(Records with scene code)
-- Begin --

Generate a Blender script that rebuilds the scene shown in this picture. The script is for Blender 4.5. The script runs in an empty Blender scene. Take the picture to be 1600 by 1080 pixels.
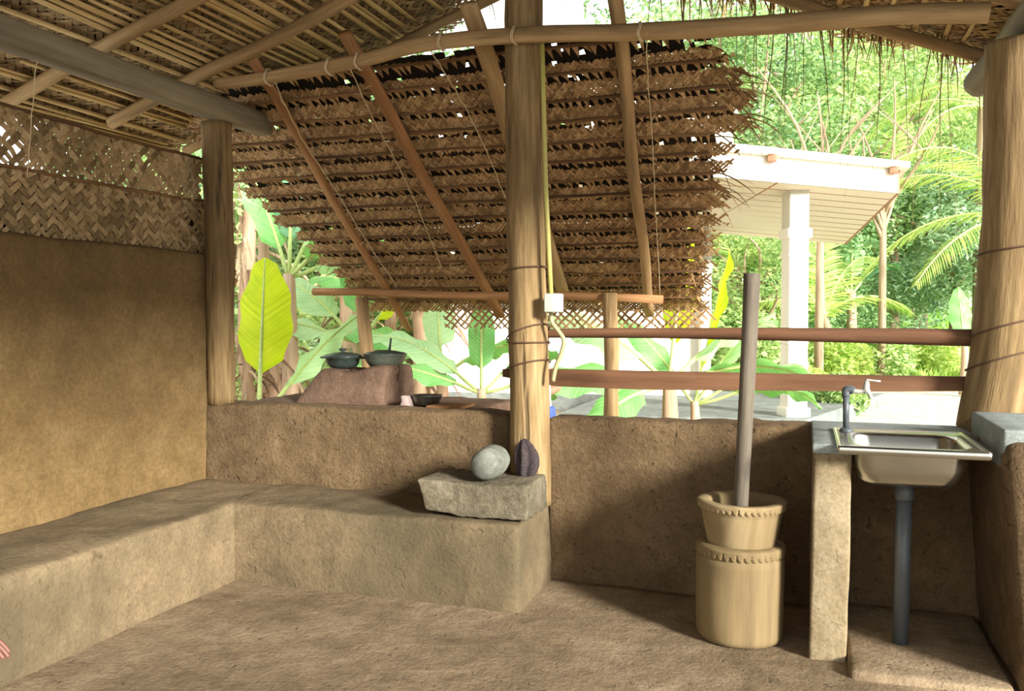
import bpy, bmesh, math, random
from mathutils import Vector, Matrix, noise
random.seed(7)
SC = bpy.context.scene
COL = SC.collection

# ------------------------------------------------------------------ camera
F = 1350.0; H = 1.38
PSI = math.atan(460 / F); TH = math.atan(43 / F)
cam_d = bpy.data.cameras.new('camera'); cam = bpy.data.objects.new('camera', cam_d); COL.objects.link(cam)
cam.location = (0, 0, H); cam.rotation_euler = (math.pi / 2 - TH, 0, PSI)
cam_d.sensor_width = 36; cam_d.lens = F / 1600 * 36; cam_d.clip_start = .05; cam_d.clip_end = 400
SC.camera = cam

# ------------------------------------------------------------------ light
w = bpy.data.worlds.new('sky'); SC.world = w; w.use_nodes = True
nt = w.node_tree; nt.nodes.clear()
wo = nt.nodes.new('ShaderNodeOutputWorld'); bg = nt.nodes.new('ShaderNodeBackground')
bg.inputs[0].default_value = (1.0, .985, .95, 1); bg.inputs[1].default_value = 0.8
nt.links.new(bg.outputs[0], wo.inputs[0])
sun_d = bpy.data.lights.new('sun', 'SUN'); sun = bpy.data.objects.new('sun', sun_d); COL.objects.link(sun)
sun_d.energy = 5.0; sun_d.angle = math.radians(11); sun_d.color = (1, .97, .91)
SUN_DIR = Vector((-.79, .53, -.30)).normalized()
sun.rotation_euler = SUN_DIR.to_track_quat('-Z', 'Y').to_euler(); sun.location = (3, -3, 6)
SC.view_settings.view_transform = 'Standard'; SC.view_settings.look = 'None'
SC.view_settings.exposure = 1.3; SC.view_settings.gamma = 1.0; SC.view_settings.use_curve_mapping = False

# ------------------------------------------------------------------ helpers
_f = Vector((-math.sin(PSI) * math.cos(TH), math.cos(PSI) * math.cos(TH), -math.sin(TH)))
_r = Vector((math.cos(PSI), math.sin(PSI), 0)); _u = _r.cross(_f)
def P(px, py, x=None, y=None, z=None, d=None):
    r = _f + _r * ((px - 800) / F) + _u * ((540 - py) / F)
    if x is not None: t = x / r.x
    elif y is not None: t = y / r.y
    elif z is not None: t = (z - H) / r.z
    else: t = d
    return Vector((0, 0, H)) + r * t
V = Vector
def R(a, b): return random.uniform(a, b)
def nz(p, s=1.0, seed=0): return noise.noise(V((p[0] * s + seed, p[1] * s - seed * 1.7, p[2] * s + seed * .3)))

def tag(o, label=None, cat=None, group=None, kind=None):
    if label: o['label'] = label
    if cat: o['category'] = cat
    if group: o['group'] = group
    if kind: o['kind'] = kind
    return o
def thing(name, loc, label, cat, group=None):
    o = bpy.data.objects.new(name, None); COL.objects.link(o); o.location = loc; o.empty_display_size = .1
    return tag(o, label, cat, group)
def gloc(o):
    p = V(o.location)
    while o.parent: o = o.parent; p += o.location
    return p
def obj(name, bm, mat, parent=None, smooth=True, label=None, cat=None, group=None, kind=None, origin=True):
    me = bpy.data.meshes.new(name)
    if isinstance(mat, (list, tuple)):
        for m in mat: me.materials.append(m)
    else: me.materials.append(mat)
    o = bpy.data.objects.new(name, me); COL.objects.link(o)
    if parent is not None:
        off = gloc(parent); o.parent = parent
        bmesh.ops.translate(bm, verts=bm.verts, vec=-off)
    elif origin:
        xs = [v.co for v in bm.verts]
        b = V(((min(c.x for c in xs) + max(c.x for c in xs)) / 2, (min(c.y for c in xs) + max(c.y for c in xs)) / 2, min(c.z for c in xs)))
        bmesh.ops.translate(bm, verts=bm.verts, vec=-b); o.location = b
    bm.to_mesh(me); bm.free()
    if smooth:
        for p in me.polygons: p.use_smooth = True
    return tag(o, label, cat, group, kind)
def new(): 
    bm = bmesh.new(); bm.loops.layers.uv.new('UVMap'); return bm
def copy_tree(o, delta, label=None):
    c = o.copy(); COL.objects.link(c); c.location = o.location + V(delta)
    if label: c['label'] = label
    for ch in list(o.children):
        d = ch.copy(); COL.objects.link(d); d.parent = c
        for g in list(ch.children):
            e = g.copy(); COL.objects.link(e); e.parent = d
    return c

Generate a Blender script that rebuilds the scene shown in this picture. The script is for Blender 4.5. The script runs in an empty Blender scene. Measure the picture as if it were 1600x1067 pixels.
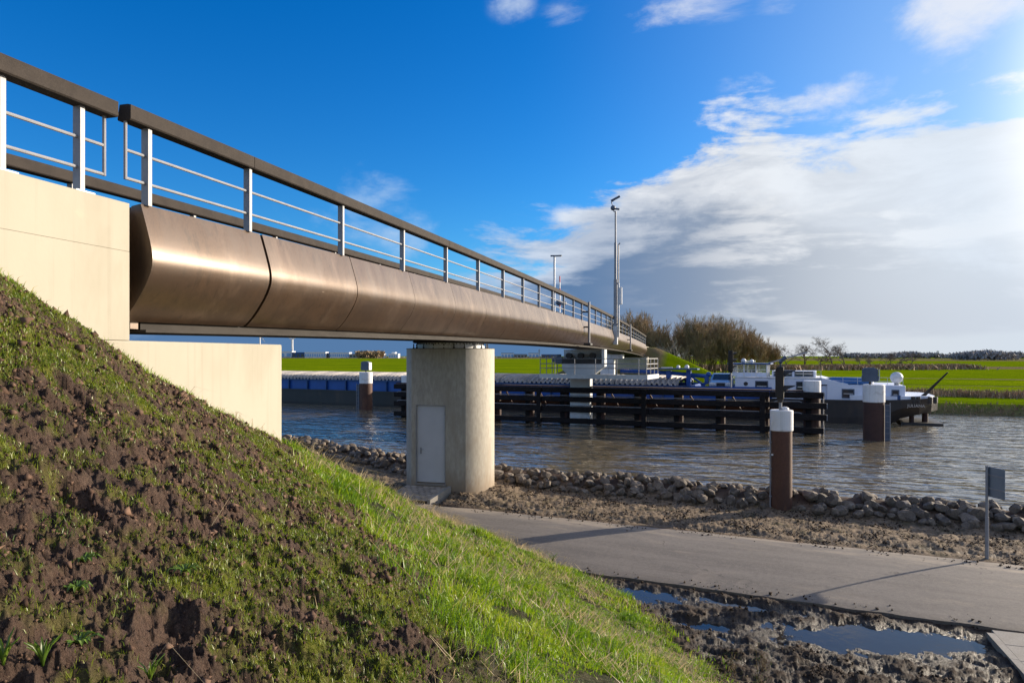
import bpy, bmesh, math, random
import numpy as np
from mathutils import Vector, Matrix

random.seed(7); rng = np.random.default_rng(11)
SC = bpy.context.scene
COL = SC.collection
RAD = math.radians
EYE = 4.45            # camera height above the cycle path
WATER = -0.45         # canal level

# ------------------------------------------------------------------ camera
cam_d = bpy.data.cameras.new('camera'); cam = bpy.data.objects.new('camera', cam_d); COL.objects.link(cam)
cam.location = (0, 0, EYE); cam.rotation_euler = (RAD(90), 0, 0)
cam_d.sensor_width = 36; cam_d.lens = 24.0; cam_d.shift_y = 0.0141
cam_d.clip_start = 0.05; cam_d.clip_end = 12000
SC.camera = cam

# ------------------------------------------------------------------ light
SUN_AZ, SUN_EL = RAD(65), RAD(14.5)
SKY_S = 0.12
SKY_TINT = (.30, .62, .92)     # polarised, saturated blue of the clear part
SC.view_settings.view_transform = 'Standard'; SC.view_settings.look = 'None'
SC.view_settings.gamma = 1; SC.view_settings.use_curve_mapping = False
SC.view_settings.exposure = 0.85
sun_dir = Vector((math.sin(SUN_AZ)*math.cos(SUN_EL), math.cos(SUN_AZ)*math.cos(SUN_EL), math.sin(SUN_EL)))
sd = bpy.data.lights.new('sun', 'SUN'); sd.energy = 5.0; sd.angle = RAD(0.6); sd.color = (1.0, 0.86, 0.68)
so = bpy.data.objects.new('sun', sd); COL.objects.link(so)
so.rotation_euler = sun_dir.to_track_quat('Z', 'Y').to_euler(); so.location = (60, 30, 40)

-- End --

▶ _Directions_
Without the pictures, repeat the listing above exactly.

▶ _Full response_
Generate a Blender script that rebuilds the scene shown in this picture. The script is for Blender 4.5. The script runs in an empty Blender scene. Take the picture to be 1600 by 1080 pixels.
import bpy, bmesh, math, random
from mathutils import Vector, Matrix, noise
random.seed(7)
SC = bpy.context.scene
COL = SC.collection

# ------------------------------------------------------------------ camera
F = 1350.0; H = 1.38
PSI = math.atan(460 / F); TH = math.atan(43 / F)
cam_d = bpy.data.cameras.new('camera'); cam = bpy.data.objects.new('camera', cam_d); COL.objects.link(cam)
cam.location = (0, 0, H); cam.rotation_euler = (math.pi / 2 - TH, 0, PSI)
cam_d.sensor_width = 36; cam_d.lens = F / 1600 * 36; cam_d.clip_start = .05; cam_d.clip_end = 400
SC.camera = cam

# ------------------------------------------------------------------ light
w = bpy.data.worlds.new('sky'); SC.world = w; w.use_nodes = True
nt = w.node_tree; nt.nodes.clear()
wo = nt.nodes.new('ShaderNodeOutputWorld'); bg = nt.nodes.new('ShaderNodeBackground')
bg.inputs[0].default_value = (1.0, .985, .95, 1); bg.inputs[1].default_value = 0.8
nt.links.new(bg.outputs[0], wo.inputs[0])
sun_d = bpy.data.lights.new('sun', 'SUN'); sun = bpy.data.objects.new('sun', sun_d); COL.objects.link(sun)
sun_d.energy = 5.0; sun_d.angle = math.radians(11); sun_d.color = (1, .97, .91)
SUN_DIR = Vector((-.79, .53, -.30)).normalized()
sun.rotation_euler = SUN_DIR.to_track_quat('-Z', 'Y').to_euler(); sun.location = (3, -3, 6)
SC.view_settings.view_transform = 'Standard'; SC.view_settings.look = 'None'
SC.view_settings.exposure = 1.3; SC.view_settings.gamma = 1.0; SC.view_settings.use_curve_mapping = False

# ------------------------------------------------------------------ helpers
_f = Vector((-math.sin(PSI) * math.cos(TH), math.cos(PSI) * math.cos(TH), -math.sin(TH)))
_r = Vector((math.cos(PSI), math.sin(PSI), 0)); _u = _r.cross(_f)
def P(px, py, x=None, y=None, z=None, d=None):
    r = _f + _r * ((px - 800) / F) + _u * ((540 - py) / F)
    if x is not None: t = x / r.x
    elif y is not None: t = y / r.y
    elif z is not None: t = (z - H) / r.z
    else: t = d
    return Vector((0, 0, H)) + r * t
V = Vector
def R(a, b): return random.uniform(a, b)
def nz(p, s=1.0, seed=0): return noise.noise(V((p[0] * s + seed, p[1] * s - seed * 1.7, p[2] * s + seed * .3)))

def tag(o, label=None, cat=None, group=None, kind=None):
    if label: o['label'] = label
    if cat: o['category'] = cat
    if group: o['group'] = group
    if kind: o['kind'] = kind
    return o
def thing(name, loc, label, cat, group=None):
    o = bpy.data.objects.new(name, None); COL.objects.link(o); o.location = loc; o.empty_display_size = .1
    return tag(o, label, cat, group)
def gloc(o):
    p = V(o.location)
    while o.parent: o = o.parent; p += o.location
    return p
def obj(name, bm, mat, parent=None, smooth=True, label=None, cat=None, group=None, kind=None, origin=True):
    me = bpy.data.meshes.new(name)
    if isinstance(mat, (list, tuple)):
        for m in mat: me.materials.append(m)
    else: me.materials.append(mat)
    o = bpy.data.objects.new(name, me); COL.objects.link(o)
    if parent is not None:
        off = gloc(parent); o.parent = parent
        bmesh.ops.translate(bm, verts=bm.verts, vec=-off)
    elif origin:
        xs = [v.co for v in bm.verts]
        b = V(((min(c.x for c in xs) + max(c.x for c in xs)) / 2, (min(c.y for c in xs) + max(c.y for c in xs)) / 2, min(c.z for c in xs)))
        bmesh.ops.translate(bm, verts=bm.verts, vec=-b); o.location = b
    bm.to_mesh(me); bm.free()
    if smooth:
        for p in me.polygons: p.use_smooth = True
    return tag(o, label, cat, group, kind)
def new(): 
    bm = bmesh.new(); bm.loops.layers.uv.new('UVMap'); return bm
def copy_tree(o, delta, label=None):
    c = o.copy(); COL.objects.link(c); c.location = o.location + V(delta)
    if label: c['label'] = label
    for ch in list(o.children):
        d = ch.copy(); COL.objects.link(d); d.parent = c
        for g in list(ch.children):
            e = g.copy(); COL.objects.link(e); e.parent = d
    return c

Generate a Blender script that rebuilds the scene shown in this picture. The script is for Blender 4.5. The script runs in an empty Blender scene. Measure the picture as if it were 1600x1067 pixels.
import bpy, bmesh, math, random
import numpy as np
from mathutils import Vector, Matrix

random.seed(7); rng = np.random.default_rng(11)
SC = bpy.context.scene
COL = SC.collection
RAD = math.radians
EYE = 4.45            # camera height above the cycle path
WATER = -0.45         # canal level

# ------------------------------------------------------------------ camera
cam_d = bpy.data.cameras.new('camera'); cam = bpy.data.objects.new('camera', cam_d); COL.objects.link(cam)
cam.location = (0, 0, EYE); cam.rotation_euler = (RAD(90), 0, 0)
cam_d.sensor_width = 36; cam_d.lens = 24.0; cam_d.shift_y = 0.0141
cam_d.clip_start = 0.05; cam_d.clip_end = 12000
SC.camera = cam

# ------------------------------------------------------------------ light
SUN_AZ, SUN_EL = RAD(65), RAD(14.5)
SKY_S = 0.12
SKY_TINT = (.30, .62, .92)     # polarised, saturated blue of the clear part
SC.view_settings.view_transform = 'Standard'; SC.view_settings.look = 'None'
SC.view_settings.gamma = 1; SC.view_settings.use_curve_mapping = False
SC.view_settings.exposure = 0.85
sun_dir = Vector((math.sin(SUN_AZ)*math.cos(SUN_EL), math.cos(SUN_AZ)*math.cos(SUN_EL), math.sin(SUN_EL)))
sd = bpy.data.lights.new('sun', 'SUN'); sd.energy = 5.0; sd.angle = RAD(0.6); sd.color = (1.0, 0.86, 0.68)
so = bpy.data.objects.new('sun', sd); COL.objects.link(so)
so.rotation_euler = sun_dir.to_track_quat('Z', 'Y').to_euler(); so.location = (60, 30, 40)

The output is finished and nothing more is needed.